Prepping in Winter




I view people who manage to put their gardens beautifully to bed for the winter with envy – and a little suspicion. I simply can’t believe anyone has that kind of time and energy in the fall. They must be slacking off in other areas -- the canning gets short shrift, they forget to bake for the school fundraiser, the closets are crammed with the moldering remnants of past lives or their desks are buried beneath an avalanche of paperwork.

At least I hope so; I not only fail to get fall cleanup done ‘on time,’ i.e. before the weeds scatter seed and the pests I’ve been dealing with have dug in for next year, I’m guilty of all those other things, too. I’d like to be Martha Stewart, but I’d need her staff and regular doses of Prozac to get there.

I do have a few legitimate excuses for not doing the end-of-season clear up. One is exhaustion coupled with the unforgiving deadlines of canning added to the other deadlines in life. Another is the habitat and fodder that the desiccated stalks and seed heads that wave over my untended garden offer wildlife. About 14 different bird species flit through it right now. But a big reason I wait is the pleasure I get from working outside on a beautiful winter day without the sense of urgency that the seasons often impose.

Boxing Day (December 26th) was mild and sunny. I’d been eying the overgrown raspberry patch for a while. The patch, comprised of several varieties each of black and red raspberries, is planted in a large U with a path down the middle. The black raspberries (Rubus occidentalis) originally occupied about eight feet on one side, but insist on reaching long, lethal-thorned tendrils to root in other sections. The red raspberries, comprised of both June-bearing varieties and so-called fall-bearing varieties, are less ambitious, so I have to keep after the blacks.

The blacks and some reds are June-bearers (floricanes, which produce fruit on one-year wood). They bear fruit early in summer, while the fall-bearing varieties (primocanes, which fruit on both one-year-old wood and on new green canes) will, if left to their own devices, produce twice a summer -- once around mid-June and a second time from late August to frost. Often the fall fruiting is more abundant than the early summer crop, which is why most people simply cut down the whole patch at the end of the season, allowing only new wood to spout up and produce the single end-of-summer fruiting. I don’t. The weather is squirrelly, (and I'm greedy) so I figure whenever those babies want to offer up fruit, I’ll gladly take it or offer it to friends.
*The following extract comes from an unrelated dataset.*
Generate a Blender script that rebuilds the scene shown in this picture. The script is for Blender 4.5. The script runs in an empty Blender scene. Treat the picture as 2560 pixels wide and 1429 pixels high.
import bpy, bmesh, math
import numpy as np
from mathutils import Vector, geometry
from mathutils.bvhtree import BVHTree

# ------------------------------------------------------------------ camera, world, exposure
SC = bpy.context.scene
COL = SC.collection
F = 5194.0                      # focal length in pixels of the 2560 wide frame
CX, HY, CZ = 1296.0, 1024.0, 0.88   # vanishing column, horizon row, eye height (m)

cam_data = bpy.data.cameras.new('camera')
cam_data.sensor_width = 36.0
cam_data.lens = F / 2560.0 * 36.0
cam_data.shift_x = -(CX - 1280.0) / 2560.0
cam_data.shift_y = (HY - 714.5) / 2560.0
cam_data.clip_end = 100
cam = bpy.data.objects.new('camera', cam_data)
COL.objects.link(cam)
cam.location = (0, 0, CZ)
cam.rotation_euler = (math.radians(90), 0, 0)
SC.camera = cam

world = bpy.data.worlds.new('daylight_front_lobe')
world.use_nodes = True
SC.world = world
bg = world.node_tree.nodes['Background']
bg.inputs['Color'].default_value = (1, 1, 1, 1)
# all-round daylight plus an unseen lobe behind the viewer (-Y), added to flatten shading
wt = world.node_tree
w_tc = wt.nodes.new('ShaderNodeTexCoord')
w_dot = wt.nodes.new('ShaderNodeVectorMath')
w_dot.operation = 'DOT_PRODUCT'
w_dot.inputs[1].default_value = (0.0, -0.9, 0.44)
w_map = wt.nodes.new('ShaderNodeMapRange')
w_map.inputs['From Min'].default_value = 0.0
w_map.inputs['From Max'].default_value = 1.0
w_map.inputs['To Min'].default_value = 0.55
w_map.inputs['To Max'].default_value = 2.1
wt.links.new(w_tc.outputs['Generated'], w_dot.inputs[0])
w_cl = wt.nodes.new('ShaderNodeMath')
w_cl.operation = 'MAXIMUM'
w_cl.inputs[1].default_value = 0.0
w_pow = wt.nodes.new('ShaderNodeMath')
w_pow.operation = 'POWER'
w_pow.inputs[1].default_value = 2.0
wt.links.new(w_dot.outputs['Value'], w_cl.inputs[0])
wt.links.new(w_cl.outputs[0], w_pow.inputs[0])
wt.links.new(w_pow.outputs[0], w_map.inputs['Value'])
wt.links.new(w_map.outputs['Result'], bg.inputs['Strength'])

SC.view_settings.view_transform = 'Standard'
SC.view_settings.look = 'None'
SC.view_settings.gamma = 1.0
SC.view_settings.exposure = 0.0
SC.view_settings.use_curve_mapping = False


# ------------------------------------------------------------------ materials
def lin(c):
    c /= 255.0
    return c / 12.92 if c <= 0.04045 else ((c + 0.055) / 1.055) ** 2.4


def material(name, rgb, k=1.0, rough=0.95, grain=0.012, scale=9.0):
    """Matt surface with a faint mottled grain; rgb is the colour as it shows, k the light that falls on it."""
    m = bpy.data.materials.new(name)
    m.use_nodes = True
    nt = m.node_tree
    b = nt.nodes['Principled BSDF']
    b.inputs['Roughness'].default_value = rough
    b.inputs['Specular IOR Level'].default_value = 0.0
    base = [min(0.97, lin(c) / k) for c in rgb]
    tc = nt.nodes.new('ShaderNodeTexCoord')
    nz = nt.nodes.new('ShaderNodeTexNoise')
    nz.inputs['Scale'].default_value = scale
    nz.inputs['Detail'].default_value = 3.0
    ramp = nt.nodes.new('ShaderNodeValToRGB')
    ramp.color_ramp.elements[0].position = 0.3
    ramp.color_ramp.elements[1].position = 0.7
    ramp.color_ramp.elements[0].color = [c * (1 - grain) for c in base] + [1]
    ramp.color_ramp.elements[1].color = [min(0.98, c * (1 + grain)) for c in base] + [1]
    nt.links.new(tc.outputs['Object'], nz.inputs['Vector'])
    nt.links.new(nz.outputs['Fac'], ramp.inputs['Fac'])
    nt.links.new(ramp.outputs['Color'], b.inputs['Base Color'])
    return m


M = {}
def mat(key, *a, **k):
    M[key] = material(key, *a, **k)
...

Plus, the past two or three summers, the weather here has screwed the pooch for the fall crop. Mid-summer drought, despite drip irrigation, slowed cane growth and blossom production. Torrents in September encouraged fungus, which considerably diminished yield, so for the past couple of years, the early crop has been the more productive. Whatever, it works.

In addition to using them fresh, I make raspberry shrub, jam, raspberry cordial, raspberry vinegar, and freeze fresh berries like mad for winter pies and cakes and trifles. But by the time November rolls around, I’ve about had it with raspberries. The patch is overgrown and I have no ambition left to deal with it. Until now.

Monday in the late afternoon, I went out with the nippers in hand and cart in tow. Thick with timothy, the blowsy seed heads of spent wild aster, blackened mare’s tail, and the pathetic remains of the moonflower vine that grows up one northwest support, and a percentage of finished two-year-old canes, it looked doable in the allotted time frame between gorgeously slanting sun and twilight.

I yanked out the most egregious offenders including lots of rooted, lethal-thorned black raspberry whips and clipped the remaining canes to hip height. I left the invasive white mulberry saplings, which will need digging, for another day. The pace was delightfully contemplative. Twilight descended, and I trundled back in, delighted with having gardened.